▼▼▼
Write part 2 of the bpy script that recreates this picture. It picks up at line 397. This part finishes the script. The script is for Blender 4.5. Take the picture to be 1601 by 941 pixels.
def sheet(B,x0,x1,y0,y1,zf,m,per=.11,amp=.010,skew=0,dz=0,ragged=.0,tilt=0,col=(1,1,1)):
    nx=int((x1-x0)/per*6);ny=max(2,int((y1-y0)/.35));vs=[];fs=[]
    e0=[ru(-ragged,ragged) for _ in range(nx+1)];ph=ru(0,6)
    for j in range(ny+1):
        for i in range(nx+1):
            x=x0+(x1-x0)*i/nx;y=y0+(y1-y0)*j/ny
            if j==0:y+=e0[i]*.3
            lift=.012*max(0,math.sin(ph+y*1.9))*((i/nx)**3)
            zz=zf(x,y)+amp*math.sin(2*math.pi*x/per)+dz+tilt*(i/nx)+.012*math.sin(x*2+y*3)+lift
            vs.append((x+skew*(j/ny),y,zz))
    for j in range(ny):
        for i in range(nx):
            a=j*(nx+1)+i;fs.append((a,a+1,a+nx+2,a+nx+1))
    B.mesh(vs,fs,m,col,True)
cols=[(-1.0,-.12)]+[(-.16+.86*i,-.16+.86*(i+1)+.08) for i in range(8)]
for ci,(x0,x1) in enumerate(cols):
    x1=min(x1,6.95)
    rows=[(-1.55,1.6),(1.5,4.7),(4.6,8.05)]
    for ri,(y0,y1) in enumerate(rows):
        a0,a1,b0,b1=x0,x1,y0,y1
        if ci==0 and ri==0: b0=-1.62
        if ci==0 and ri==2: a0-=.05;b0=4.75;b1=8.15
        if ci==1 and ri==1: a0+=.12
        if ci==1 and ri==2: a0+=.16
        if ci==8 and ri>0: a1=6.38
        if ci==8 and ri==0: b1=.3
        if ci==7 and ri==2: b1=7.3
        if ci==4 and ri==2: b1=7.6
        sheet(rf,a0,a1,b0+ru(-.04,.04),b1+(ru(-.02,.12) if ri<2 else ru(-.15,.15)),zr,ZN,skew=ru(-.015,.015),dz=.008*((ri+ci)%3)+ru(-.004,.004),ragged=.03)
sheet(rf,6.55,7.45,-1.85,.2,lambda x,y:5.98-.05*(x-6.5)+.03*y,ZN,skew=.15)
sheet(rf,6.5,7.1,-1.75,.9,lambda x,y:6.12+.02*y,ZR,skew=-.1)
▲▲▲
Print the listing above in full, exactly as it is.

Write part 2 of the bpy script that recreates this picture. It picks up at line 397. This part finishes the script. The script is for Blender 4.5. Take the picture to be 1601 by 941 pixels.
def sheet(B,x0,x1,y0,y1,zf,m,per=.11,amp=.010,skew=0,dz=0,ragged=.0,tilt=0,col=(1,1,1)):
    nx=int((x1-x0)/per*6);ny=max(2,int((y1-y0)/.35));vs=[];fs=[]
    e0=[ru(-ragged,ragged) for _ in range(nx+1)];ph=ru(0,6)
    for j in range(ny+1):
        for i in range(nx+1):
            x=x0+(x1-x0)*i/nx;y=y0+(y1-y0)*j/ny
            if j==0:y+=e0[i]*.3
            lift=.012*max(0,math.sin(ph+y*1.9))*((i/nx)**3)
            zz=zf(x,y)+amp*math.sin(2*math.pi*x/per)+dz+tilt*(i/nx)+.012*math.sin(x*2+y*3)+lift
            vs.append((x+skew*(j/ny),y,zz))
    for j in range(ny):
        for i in range(nx):
            a=j*(nx+1)+i;fs.append((a,a+1,a+nx+2,a+nx+1))
    B.mesh(vs,fs,m,col,True)
cols=[(-1.0,-.12)]+[(-.16+.86*i,-.16+.86*(i+1)+.08) for i in range(8)]
for ci,(x0,x1) in enumerate(cols):
    x1=min(x1,6.95)
    rows=[(-1.55,1.6),(1.5,4.7),(4.6,8.05)]
    for ri,(y0,y1) in enumerate(rows):
        a0,a1,b0,b1=x0,x1,y0,y1
        if ci==0 and ri==0: b0=-1.62
        if ci==0 and ri==2: a0-=.05;b0=4.75;b1=8.15
        if ci==1 and ri==1: a0+=.12
        if ci==1 and ri==2: a0+=.16
        if ci==8 and ri>0: a1=6.38
        if ci==8 and ri==0: b1=.3
        if ci==7 and ri==2: b1=7.3
        if ci==4 and ri==2: b1=7.6
        sheet(rf,a0,a1,b0+ru(-.04,.04),b1+(ru(-.02,.12) if ri<2 else ru(-.15,.15)),zr,ZN,skew=ru(-.015,.015),dz=.008*((ri+ci)%3)+ru(-.004,.004),ragged=.03)
sheet(rf,6.55,7.45,-1.85,.2,lambda x,y:5.98-.05*(x-6.5)+.03*y,ZN,skew=.15)
sheet(rf,6.5,7.1,-1.75,.9,lambda x,y:6.12+.02*y,ZR,skew=-.1)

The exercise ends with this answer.